Sunday, December 1, 2013

JE #8



Long time before this seminar began, I have had constant and substantial knowledge about the femicides in Ciudad Juarez. But, my extensive contact with the murderous phenomenon against brown women at the border was not a deliberative decision. My knowledge about the women of Juarez was not an attempt to be an amateur journalist or a feminist activist, but necessary facts that aided and informed my border navigation as a woman. Although the women-targeted genocide mostly affects brown, working-class, non-border dwelling ( i.e. internal migrants from south central and eastern Mexico) maquiladora-working women at the border; it does not mean that the women who fail to satisfy the latter characteristics are immune. Femicide is femicide, which is, it is the murdering of women due to a gender-based bias. While growing-up at the U.S.-Mexico border these dangers were real, present and eminent, and unfortunately, not some distant folk-tale or a case of women's rights violations occurring on the other side of the globe. The cobwebs knitted by organized crime influenced the border spaces I could and could not enter; the people I could, should or would talk to; my border-life. Yet, as a U.S. documented, light-skinned, middle-classed woman from the border, it would be naïve (and disrespectful) to parallel my border experiences with those of the Señoritas Extraviadas en Ciudad Juárez. 

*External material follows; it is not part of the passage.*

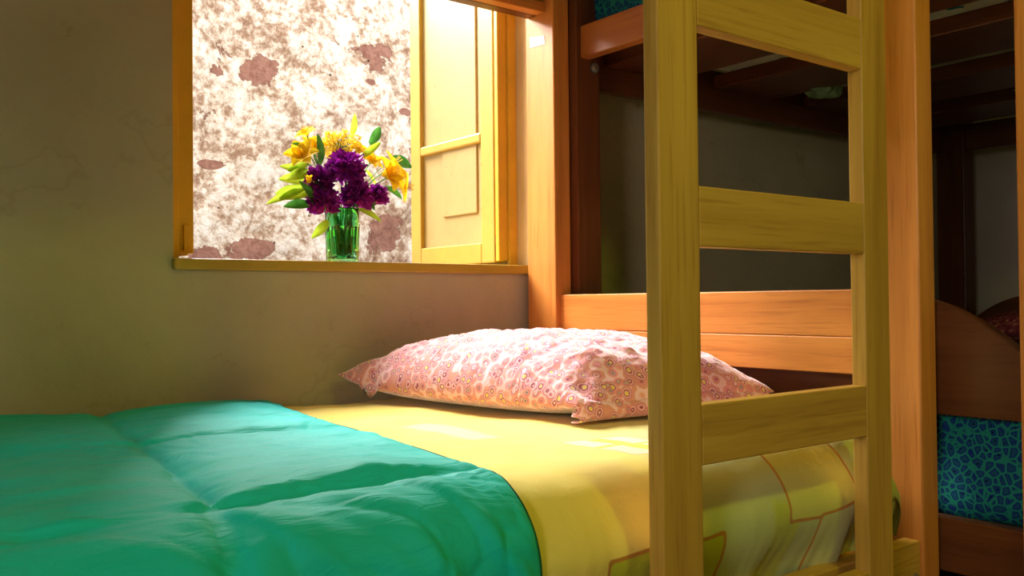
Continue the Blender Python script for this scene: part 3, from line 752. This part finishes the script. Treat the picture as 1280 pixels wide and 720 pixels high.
# ------------------------------------------------------------------ vase and flowers on the sill
VB = Vector((0.978, 1.880, 0.888)); VH = 0.125
vase = thing('vase', VB, 'green ribbed glass tumbler holding the flowers on the window sill', 'vase')
bm = bmesh.new(); n = 96
def vr(z):  # outer radius
    return 0.0345 + 0.0050*(z/VH) + (0.0016 if abs(z-0.088) < 0.004 else 0)
outer = []; zz = [0, 0.003, 0.012, 0.03, 0.05, 0.07, 0.083, 0.085, 0.088, 0.091, 0.093, 0.11, 0.122, VH]
for z in zz:
    ring = []
    for k in range(n):
        a_ = 2*math.pi*k/n; rib = 0.0011*math.cos(a_*12) if z < 0.084 else 0
        r0 = vr(z)+rib - (0.003 if z == 0 else 0)
        ring.append(bm.verts.new(VB+Vector((r0*math.cos(a_), r0*math.sin(a_), z+0.0005))))
    outer.append(ring)
inner = []
for z in [VH, 0.1, 0.05, 0.012]:
    inner.append([bm.verts.new(VB+Vector(((vr(z)-0.0032)*math.cos(2*math.pi*k/n), (vr(z)-0.0032)*math.sin(2*math.pi*k/n), z))) for k in range(n)])
allr = outer+inner
for a_, b_ in zip(allr, allr[1:]):
    for k in range(n): bm.faces.new((a_[k], a_[(k+1) % n], b_[(k+1) % n], b_[k]))
bm.faces.new(outer[0][::-1]); bm.faces.new(inner[-1])
bmesh.ops.recalc_face_normals(bm, faces=bm.faces)
m, nt, b = new_mat('green_glass', 0.03, 0.5)
b.inputs['Base Color'].default_value = (0.30, 0.85, 0.50, 1); b.inputs['Transmission Weight'].default_value = 1.0; b.inputs['IOR'].default_value = 1.45
put('glass', bm, m, vase, smooth=True)
bm = bmesh.new(); rings = []
for z in (0.0135, 0.085):
    rings.append([bm.verts.new(VB+Vector(((vr(z)-0.0036)*math.cos(2*math.pi*k/48), (vr(z)-0.0036)*math.sin(2*math.pi*k/48), z))) for k in range(48)])
for k in range(48): bm.faces.new((rings[0][k], rings[0][(k+1) % 48], rings[1][(k+1) % 48], rings[1][k]))
bm.faces.new(rings[0][::-1]); bm.faces.new(rings[1])
m, nt, b = new_mat('greenish_water', 0.0, 0.5); b.inputs['Base Color'].default_value = (0.45, 0.8, 0.45, 1); b.inputs['Transmission Weight'].default_value = 1.0; b.inputs['IOR'].default_value = 1.33
put('water', bm, m, vase, smooth=True)

def leafy(name, c1, c2, trans=0.35, rough=0.5):
    m, nt, b = new_mat(name, rough, 0.3)
    tc = N(nt, 'ShaderNodeTexCoord'); n = N(nt, 'ShaderNodeTexNoise', Scale=60.0, Detail=3.0); L(nt, tc.outputs['Object'], n.inputs[0])
    c = ramp(nt, n.outputs[0], [(0.35, c1), (0.65, c2)]).outputs[0]; L(nt, c, b.inputs['Base Color'])
    t = N(nt, 'ShaderNodeBsdfTranslucent'); L(nt, c, t.inputs[0]); mx = N(nt, 'ShaderNodeMixShader'); mx.inputs[0].default_value = trans
    out = nt.nodes['Material Output']; L(nt, b.outputs[0], mx.inputs[1]); L(nt, t.outputs[0], mx.inputs[2]); L(nt, mx.outputs[0], out.inputs[0])
    return m
PUR = leafy('purple_petal', (0.20, 0.004, 0.24), (0.42, 0.02, 0.40), 0.35)
YPT = leafy('yellow_petal', (0.82, 0.55, 0.01), (0.90, 0.70, 0.03), 0.45)
GLD = leafy('golden_blossom', (0.75, 0.50, 0.02), (0.88, 0.68, 0.06), 0.4)
LGR = leafy('light_green_leaf', (0.28, 0.45, 0.02), (0.42, 0.55, 0.05), 0.45)
DGR = leafy('deep_green_leaf', (0.03, 0.16, 0.02), (0.07, 0.26, 0.04), 0.3)
STM = leafy('stem_green', (0.06, 0.22, 0.03), (0.12, 0.32, 0.05), 0.15)

def stem_pts(head, k):
    base = VB+Vector((0.012*math.cos(k*2.4), 0.012*math.sin(k*2.4), 0.018))
    rim = VB+Vector((0.022*max(-1, min(1, (head.x-VB.x)/0.06)), 0.022*max(-1, min(1, (head.y-VB.y)/0.06)), VH))
    pts = []
    for i in range(11):
        t = i/10
        if t < 0.5: pts.append(base.lerp(rim, t*2))
        else:
            s = (t-0.5)*2; mid = rim+(rim-base)*0.35
            pts.append((1-s)**2*rim+2*s*(1-s)*mid+s*s*head)
    return pts
def petal(bm, o, d, nrm, ln, wd, curl=0.3, cup=0.3, nseg=6, ruffle=0.0, seed=0):
    d = d.normalized(); sd = d.cross(nrm).normalized(); nn = sd.cross(d).normalized(); rows = []
    for i in range(nseg+1):
        t = i/nseg; w = wd*math.sin(math.pi*min(1, (t*0.88+0.09)))**0.8
        c = o+d*ln*t*(1-0.12*curl*t)+nn*(-curl*ln*t*t)
        row = []
        for j in (-1, -0.5, 0, 0.5, 1):
            off = nn*(cup*w*abs(j)**2 + ruffle*math.sin(j*6+i*2+seed)*t*t)
            row.append(bm.verts.new(c+sd*w*j*0.5+off))
        rows.append(row)
    for a_, b_ in zip(rows, rows[1:]):
        for k in range(4): bm.faces.new((a_[k], a_[k+1], b_[k+1], b_[k]))
kk = [0]
def with_stem(t, head, rad=0.0016):
    kk[0] += 1
    bm = bmesh.new(); tube(bm, stem_pts(head, kk[0]), rad, 6); put('stem', bm, STM, t, smooth=True)
def purple(px, py, y, r, label):
    h = at(px, py, y=y); t = thing('purple_flower', VB+Vector((0, 0, 0.018)), label, 'flower', 'purple flowers in the vase')
    with_stem(t, h-Vector((0, 0, r*0.5)), 0.0018)
    bm = bmesh.new(); rnd = random.Random(int(px*7+py))
    for i in range(int(150)):
        ph = i*2.39996; ct = 1-1.55*(i+0.5)/150; st_ = math.sqrt(max(0, 1-ct*ct))
        d = Vector((st_*math.cos(ph), st_*math.sin(ph), ct)); d += Vector([rnd.uniform(-.25, .25) for _ in range(3)]); d.normalize()
        nrm = Vector([rnd.uniform(-1, 1) for _ in range(3)])
        rr = r*rnd.uniform(0.85, 1.12)
        petal(bm, h+d*rr*0.25, d, nrm, rr*0.75, r*0.42, rnd.uniform(-.3, .4), 0.3, 4, 0.0022, i)
    put('petals', bm, PUR, t, smooth=True)
def lily(px, py, y, r, dirv, label, n=6):
    h = at(px, py, y=y); t = thing('yellow_lily', VB+Vector((0, 0, 0.018)), label, 'flower', 'yellow lilies in the vase')
    with_stem(t, h)
    d0 = Vector(dirv).normalized(); a1_ = d0.cross(Vector((0, 0, 1)) if abs(d0.z) < 0.9 else Vector((1, 0, 0))).normalized(); a2_ = d0.cross(a1_)
    bm = bmesh.new()
    for k in range(n):
        a_ = k*2*math.pi/n+0.3*random.random()
        rad = a1_*math.cos(a_)+a2_*math.sin(a_)
        petal(bm, h, (d0*0.75+rad*0.8), d0-rad*0.3, r*random.uniform(1.05, 1.25), r*0.85, 0.35, 0.25, 6, 0.001, k)
    put('petals', bm, YPT, t, smooth=True)
    bm = bmesh.new()
    for k in range(5):
        a_ = k*1.256; e = h+d0*r*0.95+(a1_*math.cos(a_)+a2_*math.sin(a_))*r*0.2
        tube(bm, [h, h.lerp(e, 0.6)+d0*0.001, e], 0.0006, 5)
    put('stamens', bm, GLD, t, smooth=True)
def spray(px, py, y, sx, sz, cnt, label):
    h = at(px, py, y=y); t = thing('golden_spray', VB+Vector((0, 0, 0.018)), label, 'flower')
    with_stem(t, h-Vector((0, 0, sz*0.4)))
    rnd = random.Random(3); bm = bmesh.new(); tw = bmesh.new()
    for i in range(cnt):
        a_ = rnd.uniform(0, 6.283); q = math.sqrt(rnd.random())
        c = h+Vector((math.cos(a_)*q*sx, rnd.uniform(-.6, .6)*sx, math.sin(a_)*q*sz))
        for k in range(5):
            d = Vector([rnd.uniform(-1, 1) for _ in range(3)]); petal(bm, c, d, Vector([rnd.uniform(-1, 1) for _ in range(3)]), 0.0062, 0.0038, 0.3, 0.3, 3)
        if i % 3 == 0: tube(tw, [h-Vector((0, 0, sz*0.4)), h.lerp(c, 0.5), c], 0.0005, 4)
    put('blossoms', bm, GLD, t); tag(put('twigs', tw, STM, t))
def leafstem(px, py, y, tip, ln, wd, mat, label, cup=0.25):
    """leaf whose base is at px,py and tip at pixel tip"""
    o0 = at(px, py, y=y); o1 = at(tip[0], tip[1], y=y-tip[2] if len(tip) > 2 else y)
    t = thing('leaf_stem', VB+Vector((0, 0, 0.018)), label, 'leaf', 'leaves in the vase')
    with_stem(t, o0, 0.0011)
    bm = bmesh.new(); d = o1-o0
    petal(bm, o0, d, Vector((0.3, -0.85, 0.45)), d.length, wd*1.35, 0.12, cup, 9)
    put('leaf', bm, mat, t, smooth=True)
purple(432, 212, 1.855, 0.0461, 'top purple ruffled flower, largest in the middle of the bouquet')
purple(399, 226, 1.862, 0.0353, 'purple ruffled flower on the left, beside the yellow bud')
purple(404, 254, 1.850, 0.0393, 'lowest left purple ruffled flower hanging over the glass rim')
purple(446, 246, 1.845, 0.0407, 'purple ruffled flower in front, right above the glass')
purple(470, 246, 1.855, 0.0298, 'outermost right purple ruffled flower beside the yellow lilies')
lily(378, 196, 1.88, 0.0379, (-0.5, -0.6, 0.4), 'yellow lily at the upper left of the bouquet')
lily(392, 188, 1.90, 0.0345, (-0.1, -0.7, 0.6), 'yellow lily between the left lily and the golden spray')
lily(384, 170, 1.90, 0.0259, (-0.6, -0.3, 0.8), 'small yellow lily at the top left of the bouquet')
lily(484, 222, 1.86, 0.0448, (0.3, -0.8, 0.3), 'large yellow lily on the right, below the dark leaf')
lily(498, 232, 1.875, 0.0379, (0.7, -0.5, -0.1), 'outermost right yellow lily, facing down')
lily(488, 208, 1.89, 0.0345, (0.6, -0.4, 0.6), 'yellow lily under the broad dark leaf')
lily(446, 188, 1.90, 0.022, (0.0, -0.7, 0.5), 'yellow lily above the top purple flower on its right side')
lily(462, 204, 1.89, 0.0293, (0.2, -0.7, 0.6), 'pale yellow lily just right of the top purple flower')
spray(424, 182, 1.90, 0.048, 0.034, 260, 'fluffy golden spray above the purple flowers')
leafstem(487, 200, 1.90, (516, 207, 0.02), .07, 0.032, DGR, 'broad dark green leaf sticking out on the right', 0.15)
leafstem(438, 172, 1.91, (446, 141), .05, 0.014, LGR, 'upright green leaf at the very top of the bouquet')
leafstem(462, 180, 1.92, (477, 158), .05, 0.018, DGR, 'dark leaf at the top right of the bouquet')
leafstem(450, 198, 1.88, (478, 176), .05, 0.012, LGR, 'narrow leaf slanting up to the right behind the lilies')
leafstem(399, 206, 1.86, (400, 166), .05, 0.018, STM, 'upright green bud leaf in front of the left lilies')
leafstem(383, 186, 1.88, (366, 178), .04, 0.010, DGR, 'small leaf over the upper left lily')
leafstem(385, 232, 1.86, (336, 252, 0.02), .06, 0.016, LGR, 'long light green leaf pointing far left')
leafstem(385, 222, 1.88, (352, 205, 0.0), .06, 0.022, LGR, 'broad light green leaf at the left above the long one')
leafstem(382, 236, 1.89, (345, 240, 0.0), .06, 0.018, LGR, 'middle light green leaf on the left')
leafstem(386, 215, 1.87, (360, 222, 0.02), .06, 0.02, LGR, 'light leaf behind the yellow bud')
leafstem(388, 256, 1.86, (357, 256, 0.02), .06, 0.018, DGR, 'dark leaf at the lower left of the bouquet')
leafstem(396, 262, 1.85, (378, 225, 0.02), .06, 0.022, STM, 'mid green leaf curling up beside the purple flowers')
leafstem(410, 276, 1.845, (391, 297, 0.01), .06, 0.016, LGR, 'light green leaf drooping left of the glass')
leafstem(448, 262, 1.85, (478, 275, 0.02), .06, 0.016, LGR, 'yellow green leaf drooping right of the glass')
leafstem(480, 234, 1.88, (504, 247, 0.02), .06, 0.018, DGR, 'dark leaf under the outermost right lily')
leafstem(470, 232, 1.90, (456, 208, 0.0), .06, 0.01, LGR, 'short pale leaf among the right lilies')
leafstem(384, 228, 1.90, (350, 222, 0.0), .06, 0.024, LGR, 'broad pale leaf between the two upper left leaves')
leafstem(388, 240, 1.87, (352, 246, 0.03), .06, 0.020, LGR, 'light leaf beside the long left pointing leaf')
leafstem(384, 200, 1.89, (362, 212, 0.02), .06, 0.022, LGR, 'light green leaf under the upper left lily')
leafstem(455, 250, 1.86, (470, 262, 0.0), .06, 0.020, DGR, 'dark leaf tucked under the right purple flower')
t = thing('flower_bud', VB+Vector((0, 0, 0.018)), 'closed yellow bud in front of the left purple flower', 'flower')
h = at(386, 224, y=1.83); with_stem(t, h, 0.001)
bm = bmesh.new()
for k in range(5):
    a_ = k*1.2566; petal(bm, h-Vector((0, 0, 0.009)), Vector((0.25*math.cos(a_), 0.25*math.sin(a_), 1)), Vector((-math.cos(a_), -math.sin(a_), 0.2)), 0.02, 0.013, 0.25, 0.35, 6)
put('petals', bm, YPT, t, smooth=True)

I make the latter statement in relation to the technologies of power, such as rape and sexual harassment against undocumented, brown, working-class women at the U.S.-Mexico border, which Luibheid so thoroughly explains in chapter 5 of Entry Denied.  But Luibheid poses the question, "in an era of increased globalization, what role does rape play in reconstructing borders?" (128). Like Desert Blood and Bordertown show-case, the rape of women at the border, Luibheid explains, is a technology for (re) producing racial and ethnic differences" (129), which in turn reproduces a hierarchical social relationship within U.S. borders. Rape reconstructs internal borders. That is, that "[t]hese borders are not reducible to the nation's territorial borders... [i]nstead, they involve social, economic, political, psychological, and symbolic borders within the United States that connect sexuality, gender, race, and class inequalities" (129-130). 

And what better metaphor to represent the Anglo-American and Mexican cultural tyranny against brown, working-class, disposable women at the border, than the Anzalduan "Shadow Beast"?! As Luibheid, Gaspar de Alba and Nava so strongly protest and demand: the violence against the women of Juarez is a transnationally orquestrated compulsory mechanism instituting heteropatriarchy at the U.S.-Mexico divide. Specifically, Nava and Gaspar de Alba, delineate the in their cultural renderings of the horrid femicidal acts, delineate the complicity of both the United States and Mexico as co-conspirators of this transnational criminal web. In terms of creating awareness, I can only imagine (because, then again, my engagement with these cases has been regional, personal, long and thorough) that Nava and Gaspar de Alba's interpretations are effective in the sense that they bring to the forefront of the American mainstream audience a phenomenon that should affect not only Mexican audiences (like myself) but international awareness too.